常識を覆す

スポーツ

背面跳び

フォスベリー

1968年メキシコの首都メキシコシティーで開催されたオリンピックの走り高跳びで、アメリカの選手フォスベリーは常識を覆す跳躍をして世界を驚かせた。それまでの跳躍はベリーロールという腹でバーを越える跳躍であったが、フォスベリーは背中でバーを越えたのだ。バーは腹で超えるものという常識を覆す驚くべき新戦法であった。このオリンピックでフォスベリーは2メートル24センチのオリンピック新記録で優勝し、その後世界の一流選手は全員背面跳びに代わった。正に走り高跳びの革命であった。

月面宙返り

塚原光男

1972年ドイツのミュンヘンで開催されたオリンピックの体操で、日本の塚原光男選手は月面宙返りという新戦法を見せた。それまでの鉄棒の降り技は宙返りのみであった。
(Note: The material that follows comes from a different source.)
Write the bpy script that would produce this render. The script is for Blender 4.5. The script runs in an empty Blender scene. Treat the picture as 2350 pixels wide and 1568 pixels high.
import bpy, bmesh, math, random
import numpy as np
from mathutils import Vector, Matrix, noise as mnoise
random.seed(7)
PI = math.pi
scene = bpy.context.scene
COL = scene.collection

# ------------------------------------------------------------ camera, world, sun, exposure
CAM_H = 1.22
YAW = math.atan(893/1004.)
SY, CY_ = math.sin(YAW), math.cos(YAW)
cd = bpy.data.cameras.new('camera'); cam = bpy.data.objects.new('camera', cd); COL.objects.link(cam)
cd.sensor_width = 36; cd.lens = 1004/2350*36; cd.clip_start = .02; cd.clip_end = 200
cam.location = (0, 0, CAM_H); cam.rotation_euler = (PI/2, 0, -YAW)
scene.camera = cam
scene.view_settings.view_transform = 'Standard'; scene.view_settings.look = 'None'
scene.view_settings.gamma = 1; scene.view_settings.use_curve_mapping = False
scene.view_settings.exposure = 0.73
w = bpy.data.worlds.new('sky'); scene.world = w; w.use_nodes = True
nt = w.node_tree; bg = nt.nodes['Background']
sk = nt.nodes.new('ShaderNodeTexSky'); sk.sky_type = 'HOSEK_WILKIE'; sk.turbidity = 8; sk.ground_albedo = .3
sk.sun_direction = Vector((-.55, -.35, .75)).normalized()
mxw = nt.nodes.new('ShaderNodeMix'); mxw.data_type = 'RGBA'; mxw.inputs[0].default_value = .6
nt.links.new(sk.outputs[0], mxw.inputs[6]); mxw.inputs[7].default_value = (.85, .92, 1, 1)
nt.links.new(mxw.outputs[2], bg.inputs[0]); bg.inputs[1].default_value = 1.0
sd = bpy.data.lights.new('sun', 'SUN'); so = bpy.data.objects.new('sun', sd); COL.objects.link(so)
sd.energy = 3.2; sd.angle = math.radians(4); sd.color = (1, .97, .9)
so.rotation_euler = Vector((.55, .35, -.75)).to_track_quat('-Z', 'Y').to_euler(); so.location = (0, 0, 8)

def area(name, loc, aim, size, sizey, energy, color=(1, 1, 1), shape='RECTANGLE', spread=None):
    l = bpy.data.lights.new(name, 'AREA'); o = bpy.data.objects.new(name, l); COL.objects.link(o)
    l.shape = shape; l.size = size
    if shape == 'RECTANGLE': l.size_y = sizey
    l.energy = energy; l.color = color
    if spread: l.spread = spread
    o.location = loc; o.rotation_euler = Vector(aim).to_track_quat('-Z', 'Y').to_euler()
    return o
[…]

塚原選手は2回宙返りに1回ひねりを加えたのである。まるで地球の重力の5分の1しかない月で宙返りをしているように見えることから月面宙返りと名付けられた。月面宙返りはミュンヘンの人々の度肝を抜き、団体優勝と鉄棒個人種目別金メダルをもたらした。塚原選手の努力と才能が花開いたオリンピックであった。

バックアタック

ヴォイトヴッチ

1976年カナダのモントリオールで開催されたオリンピックのバレーボールで、ポーランドのヴォイトヴッチ選手がバックアタックという新戦法を見せた。ネットから3メートルの所にアタックラインがあり、バックの選手はアタックラインの前でアタック・ブロックはできないルールである。バックに下がった選手は攻撃には一切参加せず守備に専念していた。ところが、ポーランドの選手はバックなのにアタックラインの前で踏み切って走り幅跳びのように前にブロードジャンプしてアタックを打ち、ネット下付近に着地したのである。バックの選手は守備に専念するもの、という常識を覆す驚くべき新戦法であった。